Every line below that mentions the word "Blender" should be copied out.

▶ _DATA IN THIS EXERCISE_
++++++++++
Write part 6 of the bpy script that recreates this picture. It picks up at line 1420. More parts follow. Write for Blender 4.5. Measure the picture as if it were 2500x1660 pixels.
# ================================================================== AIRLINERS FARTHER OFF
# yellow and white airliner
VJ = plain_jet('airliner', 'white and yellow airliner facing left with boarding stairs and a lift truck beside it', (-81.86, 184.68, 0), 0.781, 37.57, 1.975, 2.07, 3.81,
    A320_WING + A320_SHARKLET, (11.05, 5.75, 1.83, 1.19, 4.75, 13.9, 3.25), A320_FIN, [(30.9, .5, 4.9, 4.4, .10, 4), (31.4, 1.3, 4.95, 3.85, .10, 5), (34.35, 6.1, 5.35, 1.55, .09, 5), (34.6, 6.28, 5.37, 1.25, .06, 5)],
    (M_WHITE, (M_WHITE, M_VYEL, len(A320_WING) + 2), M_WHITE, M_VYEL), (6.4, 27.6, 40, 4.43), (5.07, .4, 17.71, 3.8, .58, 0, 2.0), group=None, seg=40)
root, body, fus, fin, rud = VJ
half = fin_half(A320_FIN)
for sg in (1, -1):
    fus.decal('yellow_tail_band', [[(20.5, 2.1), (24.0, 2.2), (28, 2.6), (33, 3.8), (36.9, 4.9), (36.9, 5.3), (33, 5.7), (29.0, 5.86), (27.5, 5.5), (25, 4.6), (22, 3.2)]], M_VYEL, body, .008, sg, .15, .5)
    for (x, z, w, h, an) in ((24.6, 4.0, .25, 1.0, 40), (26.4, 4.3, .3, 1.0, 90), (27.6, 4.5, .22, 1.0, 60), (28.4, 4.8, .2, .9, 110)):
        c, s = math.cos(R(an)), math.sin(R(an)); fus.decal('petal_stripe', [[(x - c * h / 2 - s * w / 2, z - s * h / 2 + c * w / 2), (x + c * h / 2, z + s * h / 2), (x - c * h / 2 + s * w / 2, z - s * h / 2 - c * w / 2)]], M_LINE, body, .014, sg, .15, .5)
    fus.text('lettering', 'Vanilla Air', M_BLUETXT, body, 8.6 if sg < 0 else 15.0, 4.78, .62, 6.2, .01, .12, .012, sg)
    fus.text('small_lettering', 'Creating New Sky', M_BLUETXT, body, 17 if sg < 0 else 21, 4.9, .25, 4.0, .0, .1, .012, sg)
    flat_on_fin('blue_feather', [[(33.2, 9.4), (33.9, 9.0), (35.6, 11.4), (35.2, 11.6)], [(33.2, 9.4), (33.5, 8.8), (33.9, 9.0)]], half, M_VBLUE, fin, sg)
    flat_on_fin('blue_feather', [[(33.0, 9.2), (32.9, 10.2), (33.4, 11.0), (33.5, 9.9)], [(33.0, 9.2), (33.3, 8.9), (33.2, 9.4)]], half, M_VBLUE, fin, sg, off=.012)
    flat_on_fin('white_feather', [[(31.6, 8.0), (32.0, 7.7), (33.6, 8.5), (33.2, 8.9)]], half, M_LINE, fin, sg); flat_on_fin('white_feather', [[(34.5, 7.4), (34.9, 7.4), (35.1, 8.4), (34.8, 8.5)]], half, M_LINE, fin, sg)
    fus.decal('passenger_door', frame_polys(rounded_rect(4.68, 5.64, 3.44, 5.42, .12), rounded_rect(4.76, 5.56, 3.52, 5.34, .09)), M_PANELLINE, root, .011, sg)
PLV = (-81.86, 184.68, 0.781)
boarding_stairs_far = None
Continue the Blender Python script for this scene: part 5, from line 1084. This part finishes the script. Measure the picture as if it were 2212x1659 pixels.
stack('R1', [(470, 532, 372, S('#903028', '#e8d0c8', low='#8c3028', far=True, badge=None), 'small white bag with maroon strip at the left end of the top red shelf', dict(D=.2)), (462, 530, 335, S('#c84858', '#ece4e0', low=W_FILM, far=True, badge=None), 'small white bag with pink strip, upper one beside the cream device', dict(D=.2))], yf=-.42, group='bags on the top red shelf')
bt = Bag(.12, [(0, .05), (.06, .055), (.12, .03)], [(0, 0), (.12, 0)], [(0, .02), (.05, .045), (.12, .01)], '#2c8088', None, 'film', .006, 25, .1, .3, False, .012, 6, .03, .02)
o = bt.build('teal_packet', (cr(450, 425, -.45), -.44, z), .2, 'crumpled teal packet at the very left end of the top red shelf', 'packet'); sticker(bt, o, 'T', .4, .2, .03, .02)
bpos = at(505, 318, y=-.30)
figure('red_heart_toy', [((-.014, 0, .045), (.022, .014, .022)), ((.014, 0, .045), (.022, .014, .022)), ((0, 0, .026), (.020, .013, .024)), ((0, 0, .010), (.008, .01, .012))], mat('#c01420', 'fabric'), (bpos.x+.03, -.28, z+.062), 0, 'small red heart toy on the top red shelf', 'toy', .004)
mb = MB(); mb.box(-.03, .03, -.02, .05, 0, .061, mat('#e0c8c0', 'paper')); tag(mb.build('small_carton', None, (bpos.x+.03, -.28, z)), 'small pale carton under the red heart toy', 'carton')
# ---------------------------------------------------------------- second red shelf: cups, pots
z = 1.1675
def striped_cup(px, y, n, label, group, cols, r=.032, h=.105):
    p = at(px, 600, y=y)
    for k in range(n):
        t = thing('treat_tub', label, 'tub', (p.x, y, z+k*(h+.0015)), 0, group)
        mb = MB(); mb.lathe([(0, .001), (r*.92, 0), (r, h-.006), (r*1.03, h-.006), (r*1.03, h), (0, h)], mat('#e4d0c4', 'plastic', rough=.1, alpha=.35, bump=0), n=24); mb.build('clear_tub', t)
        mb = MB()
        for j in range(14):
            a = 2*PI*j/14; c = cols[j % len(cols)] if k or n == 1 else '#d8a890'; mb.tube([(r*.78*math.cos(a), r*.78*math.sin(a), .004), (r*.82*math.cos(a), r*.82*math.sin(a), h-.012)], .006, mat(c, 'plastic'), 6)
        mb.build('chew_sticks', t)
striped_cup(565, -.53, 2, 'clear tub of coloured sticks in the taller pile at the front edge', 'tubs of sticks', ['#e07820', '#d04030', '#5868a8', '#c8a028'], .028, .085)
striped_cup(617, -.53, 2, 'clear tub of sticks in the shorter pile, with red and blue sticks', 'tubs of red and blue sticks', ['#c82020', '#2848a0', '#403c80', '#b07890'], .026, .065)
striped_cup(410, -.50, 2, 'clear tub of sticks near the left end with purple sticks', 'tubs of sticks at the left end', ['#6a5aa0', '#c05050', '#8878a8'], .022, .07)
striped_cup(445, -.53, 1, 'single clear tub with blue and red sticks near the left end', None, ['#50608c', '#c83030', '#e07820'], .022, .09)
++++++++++
▶ _OUTPUT OF THE TASK_
Write part 6 of the bpy script that recreates this picture. It picks up at line 1420. More parts follow. Write for Blender 4.5. Measure the picture as if it were 2500x1660 pixels.
Continue the Blender Python script for this scene: part 5, from line 1084. This part finishes the script. Measure the picture as if it were 2212x1659 pixels.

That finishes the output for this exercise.